Weekend Meditation Retreats without the "Training" designation offer the same gentle entry point but with more variety. These might focus on nature meditation, mindful movement, or creative practice. They assume no prior experience and spend significant time on instruction. The ratio of meditation to teaching is lower than intensive retreats, which means more scaffolding, more breaks, more permission to be a beginner.
Art of Living programs combine meditation with topics like communication, relationships, or everyday mindfulness. These work well if sitting still for extended periods sounds daunting. You're still learning foundational skills, but the container is broader. Expect meditation sessions of 20-30 minutes rather than 45-minute sits, with more interactive elements and discussion.
Work-Study Weekends let you spend mornings in the kitchen or on trail maintenance, afternoons in meditation instruction. You pay less, sometimes nothing, and the physical work becomes its own form of practice. This appeals to people who learn by doing or who need movement to settle. You're also more integrated into the community, which dissolves the observer anxiety faster.
Intro to Maitri Space Awareness teaches simple movements coordinated with breath—lying down, kneeling, seated. It's gentler on bodies that resist stillness and provides a felt sense of meditation rather than an intellectual one. Good for trauma survivors or anyone who lives primarily in their head.
What "Level" Actually Means
At Drala, level usually refers to the Shambhala Training curriculum—a sequence of five weekend programs you can take in order. Level I is open to everyone. Levels II-V require the previous ones. That's it. It's not about how "good" you are at meditating. It's about shared language and context.
For non-Training programs, level distinctions are rare. Most workshops state if they require prior experience. If it doesn't say, assume you're welcome.
First Retreat Red Flags
Dathün is a month-long silent meditation retreat. It's not for beginners. You'll sit 8-10 hours daily with minimal instruction because the assumption is you already have a stable practice. Same for Seminary, a three-month program.
Ngöndro retreats focus on Vajrayana preliminary practices—prostrations, mantra recitation, visualization. These require transmission from a teacher and prior relationship to the tradition.
Advanced Shambhala Training (levels II-V as a first program) will leave you lost. The teachings build on each other deliberately.
Anything labeled intensive or silent or personal retreat assumes you know what you're doing. If the description includes words like "deepening" or "continuing," that's your signal to choose something else.
Weekend, Five Days, or Week?
Weekend: You're testing the water. You have limited time off. You're not sure how your body or mind will respond. You want a taste before committing.

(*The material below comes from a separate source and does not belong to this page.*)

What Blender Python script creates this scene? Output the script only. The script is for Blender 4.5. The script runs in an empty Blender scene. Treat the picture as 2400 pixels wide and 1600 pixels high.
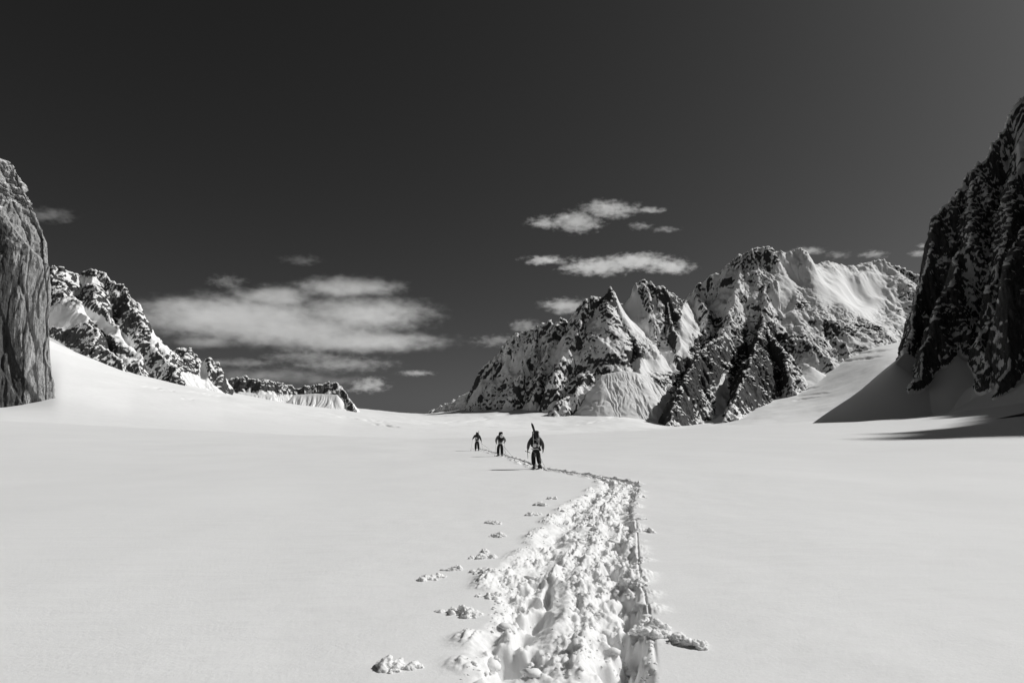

Five days: You've done a weekend retreat somewhere, or you have a regular meditation practice, or you're ready to actually unplug. The middle days—when you stop thinking about what you left behind and haven't started thinking about what you're returning to—are where the practice deepens. You need at least five days to reach that territory.
Week: You're already comfortable sitting for extended periods. You know what silence does to you. You want transformation, not introduction.
When You're Ready for More
You'll know you're ready for advanced programs when sitting through a 45-minute session feels neutral—not easy, but not an ordeal. When you have a daily practice at home. When you understand meditation as a tool you're refining, not a mystery you're solving. When your questions shift from "Am I doing this right?" to "How does this awareness extend into my life?"
That shift takes months for some people, years for others. The timeline is irrelevant. The question is honest self-assessment.